**Your goal**
It is required that the lines from the top of the listing through the line with "rad = math.radians" be reproduced exactly, excluding pictures.

**Material provided**
* BEGIN *

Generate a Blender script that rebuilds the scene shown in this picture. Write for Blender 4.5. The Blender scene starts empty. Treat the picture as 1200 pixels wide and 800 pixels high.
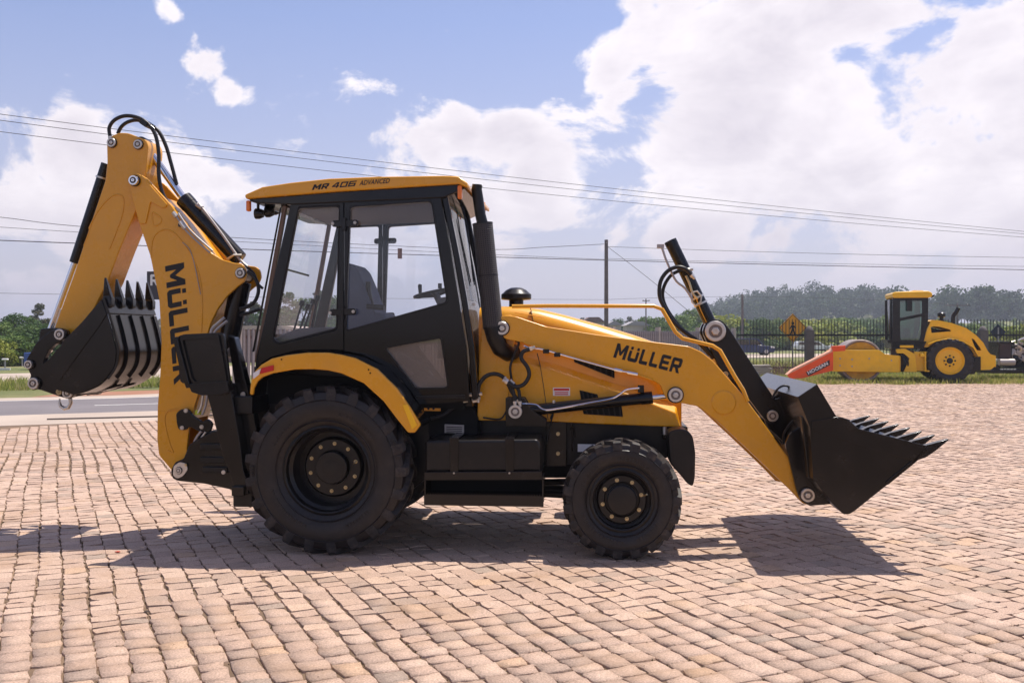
import bpy, bmesh, math, random
import numpy as np
from mathutils import Vector, Matrix
from mathutils.geometry import tessellate_polygon

random.seed(7); np.random.seed(7)
scene = bpy.context.scene
COL = scene.collection
rad = math.radians

# ------------------------------------------------------------------ camera
CAM_H = 1.72; FPX = 1166.7; HOR = 392.0
cam_d = bpy.data.cameras.new('camera'); cam = bpy.data.objects.new('camera', cam_d)
COL.objects.link(cam); scene.camera = cam
cam.location = (0, 0, CAM_H); cam.rotation_euler = (rad(90), 0, 0)
cam_d.sensor_width = 36.0; cam_d.lens = 35.0
cam_d.shift_y = -(400.0 - HOR) / 1200.0
cam_d.clip_start = 0.1; cam_d.clip_end = 6000

# ------------------------------------------------------------------ view, sun, sky
scene.view_settings.view_transform = 'Standard'
scene.view_settings.look = 'None'
scene.view_settings.exposure = 0.32
scene.view_settings.gamma = 1.0
scene.cycles.use_denoising = True
scene.cycles.max_bounces = 8
scene.cycles.transparent_max_bounces = 12
scene.cycles.volume_bounces = 0
SUN_DIR = Vector((0.30, 0.25, 1.0)).normalized()      # towards the sun
SUN_EL = math.asin(SUN_DIR.z); SUN_AZ = math.atan2(SUN_DIR.x, SUN_DIR.y)
sd = bpy.data.lights.new('sun', 'SUN'); sd.energy = 5.0; sd.angle = rad(0.53); sd.color = (1.0, 0.93, 0.84)
sun = bpy.data.objects.new('sun', sd); COL.objects.link(sun)
sun.rotation_euler = (-SUN_DIR).to_track_quat('-Z', 'Y').to_euler(); sun.location = (10, 10, 40)

world = bpy.data.worlds.new('World'); scene.world = world; world.use_nodes = True
wn = world.node_tree.nodes; wl = world.node_tree.links; wn.clear()
def WN(t, **kw):
    n = wn.new(t)
    for k, v in kw.items(): setattr(n, k, v)
    return n
def wmath(op, a, b=None, c=None, clamp=False):
    n = WN('ShaderNodeMath', operation=op); n.use_clamp = clamp
    for i, x in enumerate((a, b, c)):
        if x is None: continue
        if isinstance(x, (int, float)): n.inputs[i].default_value = x
        else: wl.new(x, n.inputs[i])
    return n.outputs[0]
def wmix(fac, a, b, bt='MIX'):
    n = WN('ShaderNodeMix', data_type='RGBA', blend_type=bt)
    for i, x in ((0, fac), (6, a), (7, b)):
        if isinstance(x, (int, float)): n.inputs[i].default_value = x
        elif isinstance(x, tuple): n.inputs[i].default_value = (*x, 1)
        else: wl.new(x, n.inputs[i])
    return n.outputs[2]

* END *

**Solution to the problem**
Generate a Blender script that rebuilds the scene shown in this picture. Write for Blender 4.5. The Blender scene starts empty. Treat the picture as 1200 pixels wide and 800 pixels high.
import bpy, bmesh, math, random
import numpy as np
from mathutils import Vector, Matrix
from mathutils.geometry import tessellate_polygon

random.seed(7); np.random.seed(7)
scene = bpy.context.scene
COL = scene.collection
rad = math.radians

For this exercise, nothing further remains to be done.